13 September 2013

Pemerintahan Dalam Masa Reformasi Indonesia

Presiden Soeharto Mundur Dalam Tekanan Reformis

Sejak kudeta presiden orde baru pada tahun 1998 oleh para pejuang reformasi, Indonesia selalu mengalami krisis dan kerusuhan massal. Banyak sekali organisasi-organisasi massa dan kelompok-kelompok tertentu dibentuk, sangat bertolak-belakang dengan kondisi pada masa orde baru yang tidak memberikan kebebasan dalam pembentukan sebuah organisasi massa. Pada masa orde baru, tidak ada aksi teroris yang merenggut banyak korban; swasembada pangan berjalan dengan sangat baik serta stabilitas perekonomian jangka panjang sehingga tidak terjadi lonjakan-lonjakan harga yang cukup berarti; tidak satupun organisasi massa berani melakukan razia-razia mengatasnamakan bulan suci ramadhan. Berbeda dengan masa reformasi, sering terjadi tindakan teroris yang memakan banyak sekali korban; swasembada pangan hanyalah sampai pada wacana pemerintah tanpa ada implementasi yang berarti; semakin banyak organisasi massa yang dengan bebas melakukan pengrusakan dan penghinaan terhadap masyarakat tertentu dan bahkan pelecehan terhadap institusi pemerintah; sistem perekonomian yang tidak stabil karena memberikan kebebasan pada ekonomi harga pasar dan memberikan kebebasan import tanpa pengendalian internal.


Wajah Reformasi Indonesia
Reformasi yang terjadi di Indonesia sangat tidak sehat. Berbekal sistem demokrasi, para pejuang reformasi berusaha melakukan perubahan dalam konstitusi negara yang diharapkan menjadi lebih berpihak kepada kekuatan rakyat. Tetapi kenyataannya rakyat tetap tidak memiliki hak untuk memilih langsung para wakilnya yang akan duduk di DPR/DPRD. Semua suara rakyat terlebih dahulu diakumulasi sebagai perolehan suara untuk partai-partai (bila terjadi kekurangan suara dapat melakukan koalisi) sehingga partai koalisi yang memiliki suara terbanyak akan lebih kuat dan memungkinkan untuk menempatkan tokoh-tokohnya menjadi presiden. Ini adalah cara memanipulasi suara rakyat yang secara langsung membodohi rakyat Indonesia oleh partai-partai. Ironisnya bahwa kursi presiden Indonesia bukan lagi sebagai kursi terhormat. Presiden Indonesia tidak lagi memiliki kekuatan untuk mengatur rakyatnya, melainkan hanya menjadi boneka partai. Kondisi ini sangat memprihatinkan dan sudah pasti menjatuhkan nama bangsa Indonesia di mata dunia internasional. Presiden dengan bebasnya hanya menjadi bahan olok-olokan masyarakat dan para tokoh partai yang berseberangan pandangan. Perebutan kursi presiden Indonesia 2014 hanyalah sebuah retorika politik oleh partai-partai untuk menarik simpati rakyat Indonesia. Negara Kesatuan Republik Indonesia hanyalah milik para tokoh-tokoh politik partai. Rakyat Indonesia hanya menjadi obyek untuk membesarkan nama partai. Kebijakan pemerintahan reformasi tidak lagi untuk kepentingan rakyat Indonesia, tetapi diutamakan untuk kepentingan partai-partai politik semata.

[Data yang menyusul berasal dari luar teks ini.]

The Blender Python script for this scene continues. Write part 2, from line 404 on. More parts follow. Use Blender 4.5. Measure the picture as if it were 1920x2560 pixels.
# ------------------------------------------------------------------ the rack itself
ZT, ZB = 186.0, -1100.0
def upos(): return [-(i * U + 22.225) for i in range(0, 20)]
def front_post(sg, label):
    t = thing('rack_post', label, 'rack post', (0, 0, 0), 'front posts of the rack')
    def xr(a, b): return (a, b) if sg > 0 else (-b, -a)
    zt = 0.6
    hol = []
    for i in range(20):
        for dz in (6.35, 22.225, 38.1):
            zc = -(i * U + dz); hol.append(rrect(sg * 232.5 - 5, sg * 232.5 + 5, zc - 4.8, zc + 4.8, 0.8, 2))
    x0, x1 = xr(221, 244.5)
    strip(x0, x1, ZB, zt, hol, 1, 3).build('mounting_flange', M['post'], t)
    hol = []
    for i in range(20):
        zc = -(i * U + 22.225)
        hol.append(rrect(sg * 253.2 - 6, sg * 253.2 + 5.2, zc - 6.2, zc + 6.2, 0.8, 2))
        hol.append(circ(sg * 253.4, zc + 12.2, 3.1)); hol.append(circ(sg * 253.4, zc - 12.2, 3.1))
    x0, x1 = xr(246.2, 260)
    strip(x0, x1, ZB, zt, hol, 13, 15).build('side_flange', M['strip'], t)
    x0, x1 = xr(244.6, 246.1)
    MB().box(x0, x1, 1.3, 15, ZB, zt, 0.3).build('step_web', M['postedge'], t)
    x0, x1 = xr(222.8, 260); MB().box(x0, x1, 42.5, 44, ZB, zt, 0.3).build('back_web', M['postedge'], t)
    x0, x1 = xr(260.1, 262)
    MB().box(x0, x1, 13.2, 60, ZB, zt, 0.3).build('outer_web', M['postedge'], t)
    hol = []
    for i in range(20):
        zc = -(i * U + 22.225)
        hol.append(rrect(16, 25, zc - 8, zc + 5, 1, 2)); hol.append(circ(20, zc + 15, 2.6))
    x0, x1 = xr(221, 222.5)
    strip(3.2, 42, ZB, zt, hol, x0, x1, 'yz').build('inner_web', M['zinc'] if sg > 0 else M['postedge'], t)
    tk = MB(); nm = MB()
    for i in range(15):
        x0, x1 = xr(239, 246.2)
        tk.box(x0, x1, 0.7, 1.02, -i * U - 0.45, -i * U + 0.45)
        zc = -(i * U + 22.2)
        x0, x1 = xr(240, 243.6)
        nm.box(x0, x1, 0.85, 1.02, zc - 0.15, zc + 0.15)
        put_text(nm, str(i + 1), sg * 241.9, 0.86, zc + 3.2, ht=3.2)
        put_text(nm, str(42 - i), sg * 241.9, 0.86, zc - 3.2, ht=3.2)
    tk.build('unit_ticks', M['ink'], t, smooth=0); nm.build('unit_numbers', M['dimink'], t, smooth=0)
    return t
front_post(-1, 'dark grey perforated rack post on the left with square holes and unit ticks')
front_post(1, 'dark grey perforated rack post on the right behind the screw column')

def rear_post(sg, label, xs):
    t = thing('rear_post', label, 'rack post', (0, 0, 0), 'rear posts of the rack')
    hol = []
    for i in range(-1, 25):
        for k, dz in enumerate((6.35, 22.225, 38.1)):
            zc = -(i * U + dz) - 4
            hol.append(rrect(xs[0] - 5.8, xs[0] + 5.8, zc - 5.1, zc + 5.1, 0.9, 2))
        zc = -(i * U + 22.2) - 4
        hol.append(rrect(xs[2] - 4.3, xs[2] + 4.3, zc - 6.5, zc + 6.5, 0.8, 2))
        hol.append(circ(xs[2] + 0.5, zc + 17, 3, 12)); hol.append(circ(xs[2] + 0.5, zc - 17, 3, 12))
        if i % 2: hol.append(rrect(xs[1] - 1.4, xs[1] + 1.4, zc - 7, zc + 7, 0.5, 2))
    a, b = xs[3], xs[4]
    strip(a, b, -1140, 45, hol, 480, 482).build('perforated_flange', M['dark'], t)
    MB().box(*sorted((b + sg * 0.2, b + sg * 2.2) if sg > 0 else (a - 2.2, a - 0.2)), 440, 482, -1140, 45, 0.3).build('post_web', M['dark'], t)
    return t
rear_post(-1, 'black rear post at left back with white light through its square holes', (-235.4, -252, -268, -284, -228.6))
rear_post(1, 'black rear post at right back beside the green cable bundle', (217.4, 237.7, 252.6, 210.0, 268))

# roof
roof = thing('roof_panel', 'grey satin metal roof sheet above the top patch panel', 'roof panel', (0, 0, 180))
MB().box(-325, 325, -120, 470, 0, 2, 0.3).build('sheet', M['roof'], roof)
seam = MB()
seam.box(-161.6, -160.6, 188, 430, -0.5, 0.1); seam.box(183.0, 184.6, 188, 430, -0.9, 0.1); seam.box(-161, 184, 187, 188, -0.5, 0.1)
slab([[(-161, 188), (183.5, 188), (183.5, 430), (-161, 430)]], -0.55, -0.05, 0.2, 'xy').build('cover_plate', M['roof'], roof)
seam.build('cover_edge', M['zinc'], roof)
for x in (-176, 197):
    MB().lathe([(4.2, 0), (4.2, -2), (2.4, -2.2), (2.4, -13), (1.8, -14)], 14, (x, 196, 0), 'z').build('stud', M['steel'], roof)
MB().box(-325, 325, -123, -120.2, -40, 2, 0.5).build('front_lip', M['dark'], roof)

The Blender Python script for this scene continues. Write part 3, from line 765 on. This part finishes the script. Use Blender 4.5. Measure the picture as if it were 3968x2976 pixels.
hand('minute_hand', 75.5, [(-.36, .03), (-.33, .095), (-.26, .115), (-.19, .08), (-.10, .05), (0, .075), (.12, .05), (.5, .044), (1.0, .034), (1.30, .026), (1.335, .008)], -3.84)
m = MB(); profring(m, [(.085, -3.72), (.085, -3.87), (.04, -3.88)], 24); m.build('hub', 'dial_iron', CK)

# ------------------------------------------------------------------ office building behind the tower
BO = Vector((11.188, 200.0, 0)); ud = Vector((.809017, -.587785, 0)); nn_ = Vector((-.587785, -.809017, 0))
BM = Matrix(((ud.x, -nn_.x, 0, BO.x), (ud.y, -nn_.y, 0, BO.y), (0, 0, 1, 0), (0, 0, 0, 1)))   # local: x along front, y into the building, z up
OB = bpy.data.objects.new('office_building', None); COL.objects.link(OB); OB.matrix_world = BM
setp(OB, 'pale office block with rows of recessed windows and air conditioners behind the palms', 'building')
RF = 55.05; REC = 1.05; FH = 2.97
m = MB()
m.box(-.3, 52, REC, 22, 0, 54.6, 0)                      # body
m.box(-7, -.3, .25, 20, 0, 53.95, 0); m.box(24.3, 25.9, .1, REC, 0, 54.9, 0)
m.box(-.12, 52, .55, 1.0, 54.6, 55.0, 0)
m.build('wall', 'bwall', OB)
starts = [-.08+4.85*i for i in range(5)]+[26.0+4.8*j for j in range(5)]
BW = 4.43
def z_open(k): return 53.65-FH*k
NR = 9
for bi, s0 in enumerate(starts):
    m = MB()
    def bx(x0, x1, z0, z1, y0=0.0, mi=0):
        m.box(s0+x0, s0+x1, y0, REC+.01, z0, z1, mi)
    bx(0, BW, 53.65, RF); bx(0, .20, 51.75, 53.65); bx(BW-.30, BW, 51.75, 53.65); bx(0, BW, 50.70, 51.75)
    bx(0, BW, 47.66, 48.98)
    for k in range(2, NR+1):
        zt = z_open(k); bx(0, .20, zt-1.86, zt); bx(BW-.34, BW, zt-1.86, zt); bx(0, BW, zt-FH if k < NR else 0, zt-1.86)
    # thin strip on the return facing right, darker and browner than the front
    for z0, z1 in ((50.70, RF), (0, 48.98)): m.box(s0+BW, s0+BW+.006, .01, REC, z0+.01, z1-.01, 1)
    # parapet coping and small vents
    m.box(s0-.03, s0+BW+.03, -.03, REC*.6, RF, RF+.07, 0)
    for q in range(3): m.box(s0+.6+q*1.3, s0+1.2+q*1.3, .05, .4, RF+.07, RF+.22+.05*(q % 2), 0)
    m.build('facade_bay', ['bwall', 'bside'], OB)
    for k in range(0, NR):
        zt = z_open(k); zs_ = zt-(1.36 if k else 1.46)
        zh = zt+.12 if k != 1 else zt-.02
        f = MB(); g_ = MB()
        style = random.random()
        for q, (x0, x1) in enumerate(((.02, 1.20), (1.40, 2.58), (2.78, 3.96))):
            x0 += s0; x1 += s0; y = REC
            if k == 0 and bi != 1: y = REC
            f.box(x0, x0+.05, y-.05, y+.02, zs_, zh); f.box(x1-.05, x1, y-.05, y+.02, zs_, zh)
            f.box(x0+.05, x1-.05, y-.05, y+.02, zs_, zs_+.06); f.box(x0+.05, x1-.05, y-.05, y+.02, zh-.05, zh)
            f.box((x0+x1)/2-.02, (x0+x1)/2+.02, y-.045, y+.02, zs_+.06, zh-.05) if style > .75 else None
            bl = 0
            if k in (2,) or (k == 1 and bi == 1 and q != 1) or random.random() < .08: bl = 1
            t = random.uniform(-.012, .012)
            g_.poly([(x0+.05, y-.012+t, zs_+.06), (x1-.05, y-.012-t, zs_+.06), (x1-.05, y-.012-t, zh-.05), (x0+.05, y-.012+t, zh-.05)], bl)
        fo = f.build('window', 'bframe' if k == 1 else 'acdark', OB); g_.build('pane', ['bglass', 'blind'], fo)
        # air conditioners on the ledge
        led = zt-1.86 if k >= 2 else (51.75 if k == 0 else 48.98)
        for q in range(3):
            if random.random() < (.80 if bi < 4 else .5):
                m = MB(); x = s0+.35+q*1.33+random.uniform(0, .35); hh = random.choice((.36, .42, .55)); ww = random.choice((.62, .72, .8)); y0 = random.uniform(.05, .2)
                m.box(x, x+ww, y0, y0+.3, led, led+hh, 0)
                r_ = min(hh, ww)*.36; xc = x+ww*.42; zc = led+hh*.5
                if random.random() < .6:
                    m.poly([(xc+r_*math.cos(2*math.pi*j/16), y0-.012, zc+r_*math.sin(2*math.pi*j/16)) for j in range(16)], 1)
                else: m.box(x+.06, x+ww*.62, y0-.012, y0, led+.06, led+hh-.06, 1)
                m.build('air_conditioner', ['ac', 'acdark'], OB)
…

Masa reformasi Indonesia tidak lebih baik dari masa orde baru, bahkan memperburuk keadaan. Semua pejabat saling sikut. Masyarakat semakin tidak terkontrol dan cenderung melakukan tindakan-tindakan melawan hukum. Peningkatan pendapatan negara hanyalah angka-angka yang dimanipulasi untuk kepentingan penguasa, dan tidak menjadikan rakyat makmur dan sejahtera. Masyarakat Indonesia mengalami kerusakan mental dan pola pikir. Tanpa rekonsiliasi kebangsaan, maka tidak akan ada Negara Kesatuan Republik Indonesia yang makmur dan sejahtera.